→ Task prompt: Reproduce the data exactly and drop any pictures it holds.

→ Extracted material:

-*-

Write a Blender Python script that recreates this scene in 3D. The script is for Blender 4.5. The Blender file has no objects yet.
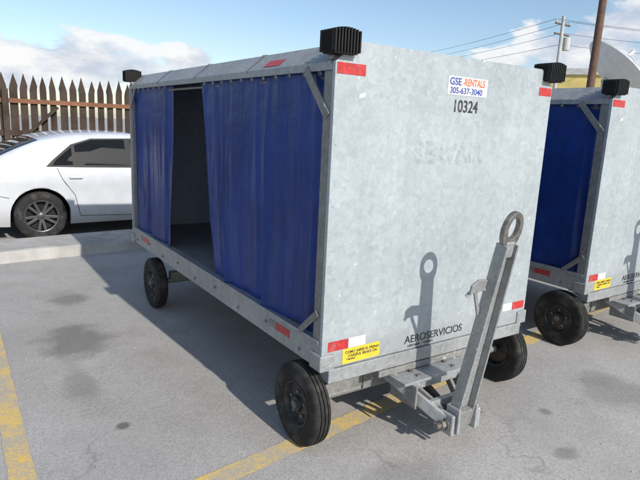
import bpy, bmesh, math, random
import numpy as np
from mathutils import Vector, Matrix
random.seed(7)
sc=bpy.context.scene
D=bpy.data

# ---------------------------------------------------------------- helpers
def link(o):
    sc.collection.objects.link(o); return o
def empty(name,loc=(0,0,0),rz=0):
    e=D.objects.new(name,None); e.empty_display_size=.2; link(e); e.location=loc; e.rotation_euler=(0,0,rz); return e
def mesh(name,vs,fs,mat,parent=None,smooth=False,bevel=0,seg=2,split=None):
    me=D.meshes.new(name); me.from_pydata([tuple(v) for v in vs],[],fs)
    bm=bmesh.new(); bm.from_mesh(me); bmesh.ops.recalc_face_normals(bm,faces=bm.faces); bm.to_mesh(me); bm.free()
    o=D.objects.new(name,me); link(o)
    if mat: me.materials.append(mat)
    if smooth:
        for p in me.polygons: p.use_smooth=True
    if bevel:
        m=o.modifiers.new('b','BEVEL'); m.width=bevel; m.segments=seg; m.limit_method='ANGLE'; m.angle_limit=.6
    if split is not None:
        m=o.modifiers.new('s','EDGE_SPLIT'); m.split_angle=math.radians(split)
    if parent: o.parent=parent
    return o
BF=[(0,3,2,1),(4,5,6,7),(0,1,5,4),(1,2,6,5),(2,3,7,6),(3,0,4,7)]
def boxv(a,b):
    (x0,y0,z0),(x1,y1,z1)=a,b
    return [(x0,y0,z0),(x1,y0,z0),(x1,y1,z0),(x0,y1,z0),(x0,y0,z1),(x1,y0,z1),(x1,y1,z1),(x0,y1,z1)]
def box(name,a,b,mat,parent=None,bevel=.003): return mesh(name,boxv(a,b),BF,mat,parent,bevel=bevel)
def beam(name,p0,p1,w,h,mat,parent=None,up=(0,0,1),bevel=.003):
    p0,p1=Vector(p0),Vector(p1); d=(p1-p0).normalized(); s=d.cross(Vector(up)).normalized(); u=s.cross(d)
    vs=[]
    for p in (p0,p1):
        for a,b in ((-1,-1),(1,-1),(1,1),(-1,1)): vs.append(p+s*a*w/2+u*b*h/2)
    fs=[(0,1,2,3),(7,6,5,4),(0,4,5,1),(1,5,6,2),(2,6,7,3),(3,7,4,0)]
    return mesh(name,vs,fs,mat,parent,bevel=bevel)
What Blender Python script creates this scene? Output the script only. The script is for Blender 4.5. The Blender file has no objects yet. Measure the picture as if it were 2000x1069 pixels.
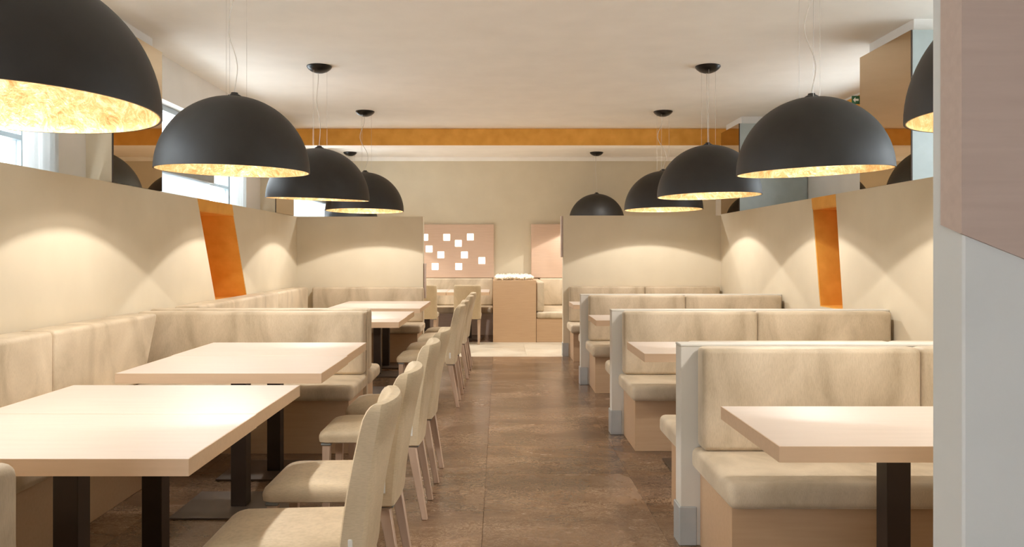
import bpy, bmesh, math, random
from mathutils import Vector, Matrix
random.seed(7)
PI = math.pi
S = bpy.context.scene
C = S.collection

# ------------------------------------------------------------------ camera
F, VX, VY, H = 1600.0, 975.0, 496.0, 1.33
cd = bpy.data.cameras.new('camera'); cam = bpy.data.objects.new('camera', cd); C.objects.link(cam)
cam.location = (0, 0, H); cam.rotation_euler = (PI / 2, 0, 0)
cd.sensor_width = 36; cd.sensor_fit = 'HORIZONTAL'; cd.lens = F / 2000 * 36
cd.shift_x = (1000 - VX) / 2000; cd.shift_y = (VY - 534.5) / 2000
cd.clip_start = 0.02
S.camera = cam

# ------------------------------------------------------------------ sky, daylight, exposure
W = bpy.data.worlds.new('world'); S.world = W; W.use_nodes = True
bg = W.node_tree.nodes['Background']; bg.inputs[0].default_value = (0.92, 0.96, 1.0, 1); bg.inputs[1].default_value = 6.2
S.view_settings.view_transform = 'Standard'; S.view_settings.look = 'None'
S.view_settings.exposure = 0.62; S.view_settings.gamma = 1.0
S.view_settings.use_curve_mapping = False
LAMP_W = 43.0
LAMP_COL = (1.0, 0.97, 0.93)
S.cycles.max_bounces = 10; S.cycles.diffuse_bounces = 5; S.cycles.glossy_bounces = 4; S.cycles.transparent_max_bounces = 8
S.cycles.caustics_reflective = False; S.cycles.caustics_refractive = False

# ------------------------------------------------------------------ materials
def lin(r, g, b):
    f = lambda c: (c / 255 / 12.92) if c / 255 <= .04045 else ((c / 255 + .055) / 1.055) ** 2.4
    return (f(r), f(g), f(b), 1)
def newmat(name):
    m = bpy.data.materials.new(name); m.use_nodes = True
    nt = m.node_tree; return m, nt, nt.nodes['Principled BSDF']
def N(nt, t, **kw):
    n = nt.nodes.new(t)
    for k, v in kw.items():
        if k in n.inputs: n.inputs[k].default_value = v
        else: setattr(n, k, v)
    return n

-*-

→ Correct answer:
Write a Blender Python script that recreates this scene in 3D. The script is for Blender 4.5. The Blender file has no objects yet.
import bpy, bmesh, math, random
import numpy as np
from mathutils import Vector, Matrix
random.seed(7)
sc=bpy.context.scene
D=bpy.data

# ---------------------------------------------------------------- helpers
def link(o):
    sc.collection.objects.link(o); return o
def empty(name,loc=(0,0,0),rz=0):
    e=D.objects.new(name,None); e.empty_display_size=.2; link(e); e.location=loc; e.rotation_euler=(0,0,rz); return e
def mesh(name,vs,fs,mat,parent=None,smooth=False,bevel=0,seg=2,split=None):
    me=D.meshes.new(name); me.from_pydata([tuple(v) for v in vs],[],fs)
    bm=bmesh.new(); bm.from_mesh(me); bmesh.ops.recalc_face_normals(bm,faces=bm.faces); bm.to_mesh(me); bm.free()
    o=D.objects.new(name,me); link(o)
    if mat: me.materials.append(mat)
    if smooth:
        for p in me.polygons: p.use_smooth=True
    if bevel:
        m=o.modifiers.new('b','BEVEL'); m.width=bevel; m.segments=seg; m.limit_method='ANGLE'; m.angle_limit=.6
    if split is not None:
        m=o.modifiers.new('s','EDGE_SPLIT'); m.split_angle=math.radians(split)
    if parent: o.parent=parent
    return o
BF=[(0,3,2,1),(4,5,6,7),(0,1,5,4),(1,2,6,5),(2,3,7,6),(3,0,4,7)]
def boxv(a,b):
    (x0,y0,z0),(x1,y1,z1)=a,b
    return [(x0,y0,z0),(x1,y0,z0),(x1,y1,z0),(x0,y1,z0),(x0,y0,z1),(x1,y0,z1),(x1,y1,z1),(x0,y1,z1)]
def box(name,a,b,mat,parent=None,bevel=.003): return mesh(name,boxv(a,b),BF,mat,parent,bevel=bevel)
def beam(name,p0,p1,w,h,mat,parent=None,up=(0,0,1),bevel=.003):
    p0,p1=Vector(p0),Vector(p1); d=(p1-p0).normalized(); s=d.cross(Vector(up)).normalized(); u=s.cross(d)
    vs=[]
    for p in (p0,p1):
        for a,b in ((-1,-1),(1,-1),(1,1),(-1,1)): vs.append(p+s*a*w/2+u*b*h/2)
    fs=[(0,1,2,3),(7,6,5,4),(0,4,5,1),(1,5,6,2),(2,6,7,3),(3,7,4,0)]
    return mesh(name,vs,fs,mat,parent,bevel=bevel)
What Blender Python script creates this scene? Output the script only. The script is for Blender 4.5. The Blender file has no objects yet. Measure the picture as if it were 2000x1069 pixels.
import bpy, bmesh, math, random
from mathutils import Vector, Matrix
random.seed(7)
PI = math.pi
S = bpy.context.scene
C = S.collection

# ------------------------------------------------------------------ camera
F, VX, VY, H = 1600.0, 975.0, 496.0, 1.33
cd = bpy.data.cameras.new('camera'); cam = bpy.data.objects.new('camera', cd); C.objects.link(cam)
cam.location = (0, 0, H); cam.rotation_euler = (PI / 2, 0, 0)
cd.sensor_width = 36; cd.sensor_fit = 'HORIZONTAL'; cd.lens = F / 2000 * 36
cd.shift_x = (1000 - VX) / 2000; cd.shift_y = (VY - 534.5) / 2000
cd.clip_start = 0.02
S.camera = cam

# ------------------------------------------------------------------ sky, daylight, exposure
W = bpy.data.worlds.new('world'); S.world = W; W.use_nodes = True
bg = W.node_tree.nodes['Background']; bg.inputs[0].default_value = (0.92, 0.96, 1.0, 1); bg.inputs[1].default_value = 6.2
S.view_settings.view_transform = 'Standard'; S.view_settings.look = 'None'
S.view_settings.exposure = 0.62; S.view_settings.gamma = 1.0
S.view_settings.use_curve_mapping = False
LAMP_W = 43.0
LAMP_COL = (1.0, 0.97, 0.93)
S.cycles.max_bounces = 10; S.cycles.diffuse_bounces = 5; S.cycles.glossy_bounces = 4; S.cycles.transparent_max_bounces = 8
S.cycles.caustics_reflective = False; S.cycles.caustics_refractive = False

# ------------------------------------------------------------------ materials
def lin(r, g, b):
    f = lambda c: (c / 255 / 12.92) if c / 255 <= .04045 else ((c / 255 + .055) / 1.055) ** 2.4
    return (f(r), f(g), f(b), 1)
def newmat(name):
    m = bpy.data.materials.new(name); m.use_nodes = True
    nt = m.node_tree; return m, nt, nt.nodes['Principled BSDF']
def N(nt, t, **kw):
    n = nt.nodes.new(t)
    for k, v in kw.items():
        if k in n.inputs: n.inputs[k].default_value = v
        else: setattr(n, k, v)
    return n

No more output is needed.